Written instruction:
Copy out the whole listing exactly as written, leaving the pictures behind.

Data provided:
=====
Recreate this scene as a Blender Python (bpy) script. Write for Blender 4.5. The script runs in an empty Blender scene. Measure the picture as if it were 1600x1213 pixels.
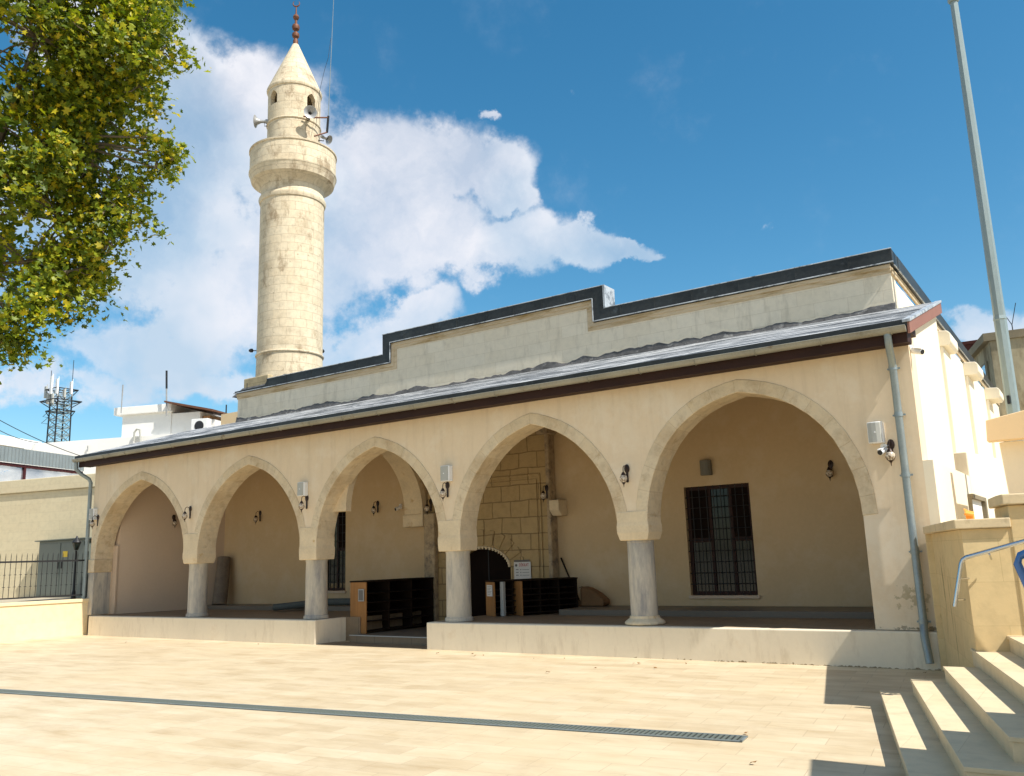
import bpy, bmesh, math, random
from mathutils import Vector, Matrix
random.seed(7)
C = bpy.context.scene
COL = C.collection
# ---------------------------------------------------------------- camera
RT = Vector((0.829596, 0.557401, -0.031630)); UP = Vector((-0.081043,0.17663,0.98)); 
yaw, pitch, roll = 0.59169592, 0.1937338, -0.03222542
F = 1346.718
_f = Vector((-math.sin(yaw)*math.cos(pitch), math.cos(yaw)*math.cos(pitch), math.sin(pitch)))
_r = Vector((math.cos(yaw), math.sin(yaw), 0)); _u = _r.cross(_f)
RT = math.cos(roll)*_r + math.sin(roll)*_u
UP = -math.sin(roll)*_r + math.cos(roll)*_u
FW = _f
EYE = Vector((0, 0, 1.65))
cam = bpy.data.cameras.new('camera'); co = bpy.data.objects.new('camera', cam); COL.objects.link(co)
co.matrix_world = Matrix(((RT.x, UP.x, -FW.x, EYE.x), (RT.y, UP.y, -FW.y, EYE.y), (RT.z, UP.z, -FW.z, EYE.z), (0, 0, 0, 1)))
cam.sensor_fit = 'HORIZONTAL'; cam.sensor_width = 36; cam.lens = F*36/1600; cam.clip_end = 2000; cam.clip_start = .05
C.camera = co
C.render.resolution_x = 1024; C.render.resolution_y = 776
# survey helpers: a point of the place found from its sight line and one known coordinate
def ray(x, y): return RT*((x-800)/F) - UP*((y-606.5)/F) + FW
def onX(x, y, v): d = ray(x, y); return EYE + d*(v/d.x)
def onY(x, y, v): d = ray(x, y); return EYE + d*(v/d.y)
def onZ(x, y, v): d = ray(x, y); return EYE + d*((v-1.65)/d.z)
# ---------------------------------------------------------------- light
SUN = Vector((.80, -.085, 1.0)).normalized()
W = bpy.data.worlds.new('World'); C.world = W; W.use_nodes = True
nt = W.node_tree; N = nt.nodes; L = nt.links; N.clear()
def nd(nt, t, **k):
    n = nt.nodes.new(t)
    for a, b in k.items(): setattr(n, a, b)
    return n
sky = nd(nt, 'ShaderNodeTexSky', sky_type='NISHITA'); sky.sun_disc = False
sky.sun_elevation = math.asin(SUN.z); sky.sun_rotation = math.atan2(SUN.x, SUN.y); sky.air_density = 1.0; sky.dust_density = .6; sky.ozone_density = 1.6
tc = nd(nt, 'ShaderNodeTexCoord')
def vm(op, a, b=None, c=None):
    n = nd(nt, 'ShaderNodeVectorMath', operation=op)
    for i, v in enumerate((a, b, c)):
        if v is None: continue
        if hasattr(v, 'links'): L.new(v, n.inputs[i])
        else: n.inputs[i].default_value = v
    return n
def ma(op, a, b=0.0, c=0.0, clamp=False):
    n = nd(nt, 'ShaderNodeMath', operation=op, use_clamp=clamp)
    for i, v in enumerate((a, b, c)):
        if hasattr(v, 'links'): L.new(v, n.inputs[i])
        else: n.inputs[i].default_value = v
    return n.outputs[0]
D = tc.outputs['Generated']
nz = nd(nt, 'ShaderNodeTexNoise'); nz.inputs['Scale'].default_value = 5.5; nz.inputs['Detail'].default_value = 9; nz.inputs['Roughness'].default_value = .62
L.new(D, nz.inputs['Vector'])
off = vm('SUBTRACT', nz.outputs['Color'], (.5, .5, .5)); off = vm('SCALE', off.outputs[0]); off.inputs['Scale'].default_value = .16
DD = vm('ADD', D, off.outputs[0]).outputs[0]
# cloud banks: (direction given by sight line, angular radius, flattening, weight)
banks = [(300,190,150,.8,1),(180,130,120,.8,1),(420,230,170,.8,1),(560,250,110,.75,1),(660,270,110,.7,1),(760,280,80,.8,1),(790,320,55,.7,1),(250,330,200,.8,1),
(480,380,230,.6,.9),(640,370,150,.6,.9),(780,400,120,.45,1),(880,405,90,.4,1),(960,410,55,.35,1),(1010,412,22,.5,.7),(650,480,80,.45,1),(560,540,160,.4,.8),(350,460,200,.5,.8),
(200,540,170,.3,.8),(60,600,180,.25,.7),(330,590,130,.3,.8),(745,186,26,.4,.75),(1500,500,70,.5,.85),(1590,510,70,.55,.9),(1430,470,20,.5,.4),(1150,355,16,.5,.45),(1200,373,18,.5,.45),(100,30,150,.5,.6),(-200,300,260,.7,.9),(1640,480,50,.6,.8),(880,135,15,.5,.3),
(380,100,40,.5,.35),(1540,560,110,.35,.8)]
acc = None
for (x, y, r, fl, w) in banks:
    d0 = ray(x, y).normalized(); rad = r/F*(1/ray(x, y).length)*1.0
    s = vm('SUBTRACT', DD, tuple(d0)); m = vm('MULTIPLY', s.outputs[0], (1/rad, 1/rad, 1/(rad*fl)))
    ln = vm('LENGTH', m.outputs[0]).outputs['Value']
    v = ma('MULTIPLY', ma('SUBTRACT', 1.25, ln, clamp=True), w)
    acc = v if acc is None else ma('SMOOTH_MAX', acc, v, .12)
gn = nd(nt, 'ShaderNodeTexNoise'); gn.inputs['Scale'].default_value = 2.2; gn.inputs['Detail'].default_value = 8; gn.inputs['Roughness'].default_value = .6; L.new(D, gn.inputs['Vector'])
# general cloud cover for the part of the sky behind and beside the square
bk = vm('DOT_PRODUCT', D, (-_f.x, -_f.y, 0)).outputs['Value']
gen = ma('MULTIPLY', ma('MULTIPLY', ma('ADD', bk, .1, clamp=True), 2.0, clamp=True), ma('SUBTRACT', gn.outputs['Fac'], .42), clamp=True)
acc = ma('MAXIMUM', acc, ma('MULTIPLY', gen, 4.0))
fn = nd(nt, 'ShaderNodeTexNoise'); fn.inputs['Scale'].default_value = 11; fn.inputs['Detail'].default_value = 10; fn.inputs['Roughness'].default_value = .62; L.new(D, fn.inputs['Vector'])
dens = ma('ADD', acc, ma('MULTIPLY', ma('MULTIPLY', ma('SUBTRACT', fn.outputs['Fac'], .5), 2.3), ma('MULTIPLY', acc, 2.2, clamp=True)))
mask = nd(nt, 'ShaderNodeMapRange', interpolation_type='SMOOTHSTEP'); mask.inputs['From Min'].default_value = .10; mask.inputs['From Max'].default_value = .50
L.new(dens, mask.inputs['Value'])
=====
Written solution:
Recreate this scene as a Blender Python (bpy) script. Write for Blender 4.5. The script runs in an empty Blender scene. Measure the picture as if it were 1600x1213 pixels.
import bpy, bmesh, math, random
from mathutils import Vector, Matrix
random.seed(7)
C = bpy.context.scene
COL = C.collection
# ---------------------------------------------------------------- camera
RT = Vector((0.829596, 0.557401, -0.031630)); UP = Vector((-0.081043,0.17663,0.98)); 
yaw, pitch, roll = 0.59169592, 0.1937338, -0.03222542
F = 1346.718
_f = Vector((-math.sin(yaw)*math.cos(pitch), math.cos(yaw)*math.cos(pitch), math.sin(pitch)))
_r = Vector((math.cos(yaw), math.sin(yaw), 0)); _u = _r.cross(_f)
RT = math.cos(roll)*_r + math.sin(roll)*_u
UP = -math.sin(roll)*_r + math.cos(roll)*_u
FW = _f
EYE = Vector((0, 0, 1.65))
cam = bpy.data.cameras.new('camera'); co = bpy.data.objects.new('camera', cam); COL.objects.link(co)
co.matrix_world = Matrix(((RT.x, UP.x, -FW.x, EYE.x), (RT.y, UP.y, -FW.y, EYE.y), (RT.z, UP.z, -FW.z, EYE.z), (0, 0, 0, 1)))
cam.sensor_fit = 'HORIZONTAL'; cam.sensor_width = 36; cam.lens = F*36/1600; cam.clip_end = 2000; cam.clip_start = .05
C.camera = co
C.render.resolution_x = 1024; C.render.resolution_y = 776
# survey helpers: a point of the place found from its sight line and one known coordinate
def ray(x, y): return RT*((x-800)/F) - UP*((y-606.5)/F) + FW
def onX(x, y, v): d = ray(x, y); return EYE + d*(v/d.x)
def onY(x, y, v): d = ray(x, y); return EYE + d*(v/d.y)
def onZ(x, y, v): d = ray(x, y); return EYE + d*((v-1.65)/d.z)
# ---------------------------------------------------------------- light
SUN = Vector((.80, -.085, 1.0)).normalized()
W = bpy.data.worlds.new('World'); C.world = W; W.use_nodes = True
nt = W.node_tree; N = nt.nodes; L = nt.links; N.clear()
def nd(nt, t, **k):
    n = nt.nodes.new(t)
    for a, b in k.items(): setattr(n, a, b)
    return n
sky = nd(nt, 'ShaderNodeTexSky', sky_type='NISHITA'); sky.sun_disc = False
sky.sun_elevation = math.asin(SUN.z); sky.sun_rotation = math.atan2(SUN.x, SUN.y); sky.air_density = 1.0; sky.dust_density = .6; sky.ozone_density = 1.6
tc = nd(nt, 'ShaderNodeTexCoord')
def vm(op, a, b=None, c=None):
    n = nd(nt, 'ShaderNodeVectorMath', operation=op)
    for i, v in enumerate((a, b, c)):
        if v is None: continue
        if hasattr(v, 'links'): L.new(v, n.inputs[i])
        else: n.inputs[i].default_value = v
    return n
def ma(op, a, b=0.0, c=0.0, clamp=False):
    n = nd(nt, 'ShaderNodeMath', operation=op, use_clamp=clamp)
    for i, v in enumerate((a, b, c)):
        if hasattr(v, 'links'): L.new(v, n.inputs[i])
        else: n.inputs[i].default_value = v
    return n.outputs[0]
D = tc.outputs['Generated']
nz = nd(nt, 'ShaderNodeTexNoise'); nz.inputs['Scale'].default_value = 5.5; nz.inputs['Detail'].default_value = 9; nz.inputs['Roughness'].default_value = .62
L.new(D, nz.inputs['Vector'])
off = vm('SUBTRACT', nz.outputs['Color'], (.5, .5, .5)); off = vm('SCALE', off.outputs[0]); off.inputs['Scale'].default_value = .16
DD = vm('ADD', D, off.outputs[0]).outputs[0]
# cloud banks: (direction given by sight line, angular radius, flattening, weight)
banks = [(300,190,150,.8,1),(180,130,120,.8,1),(420,230,170,.8,1),(560,250,110,.75,1),(660,270,110,.7,1),(760,280,80,.8,1),(790,320,55,.7,1),(250,330,200,.8,1),
(480,380,230,.6,.9),(640,370,150,.6,.9),(780,400,120,.45,1),(880,405,90,.4,1),(960,410,55,.35,1),(1010,412,22,.5,.7),(650,480,80,.45,1),(560,540,160,.4,.8),(350,460,200,.5,.8),
(200,540,170,.3,.8),(60,600,180,.25,.7),(330,590,130,.3,.8),(745,186,26,.4,.75),(1500,500,70,.5,.85),(1590,510,70,.55,.9),(1430,470,20,.5,.4),(1150,355,16,.5,.45),(1200,373,18,.5,.45),(100,30,150,.5,.6),(-200,300,260,.7,.9),(1640,480,50,.6,.8),(880,135,15,.5,.3),
(380,100,40,.5,.35),(1540,560,110,.35,.8)]
acc = None
for (x, y, r, fl, w) in banks:
    d0 = ray(x, y).normalized(); rad = r/F*(1/ray(x, y).length)*1.0
    s = vm('SUBTRACT', DD, tuple(d0)); m = vm('MULTIPLY', s.outputs[0], (1/rad, 1/rad, 1/(rad*fl)))
    ln = vm('LENGTH', m.outputs[0]).outputs['Value']
    v = ma('MULTIPLY', ma('SUBTRACT', 1.25, ln, clamp=True), w)
    acc = v if acc is None else ma('SMOOTH_MAX', acc, v, .12)
gn = nd(nt, 'ShaderNodeTexNoise'); gn.inputs['Scale'].default_value = 2.2; gn.inputs['Detail'].default_value = 8; gn.inputs['Roughness'].default_value = .6; L.new(D, gn.inputs['Vector'])
# general cloud cover for the part of the sky behind and beside the square
bk = vm('DOT_PRODUCT', D, (-_f.x, -_f.y, 0)).outputs['Value']
gen = ma('MULTIPLY', ma('MULTIPLY', ma('ADD', bk, .1, clamp=True), 2.0, clamp=True), ma('SUBTRACT', gn.outputs['Fac'], .42), clamp=True)
acc = ma('MAXIMUM', acc, ma('MULTIPLY', gen, 4.0))
fn = nd(nt, 'ShaderNodeTexNoise'); fn.inputs['Scale'].default_value = 11; fn.inputs['Detail'].default_value = 10; fn.inputs['Roughness'].default_value = .62; L.new(D, fn.inputs['Vector'])
dens = ma('ADD', acc, ma('MULTIPLY', ma('MULTIPLY', ma('SUBTRACT', fn.outputs['Fac'], .5), 2.3), ma('MULTIPLY', acc, 2.2, clamp=True)))
mask = nd(nt, 'ShaderNodeMapRange', interpolation_type='SMOOTHSTEP'); mask.inputs['From Min'].default_value = .10; mask.inputs['From Max'].default_value = .50
L.new(dens, mask.inputs['Value'])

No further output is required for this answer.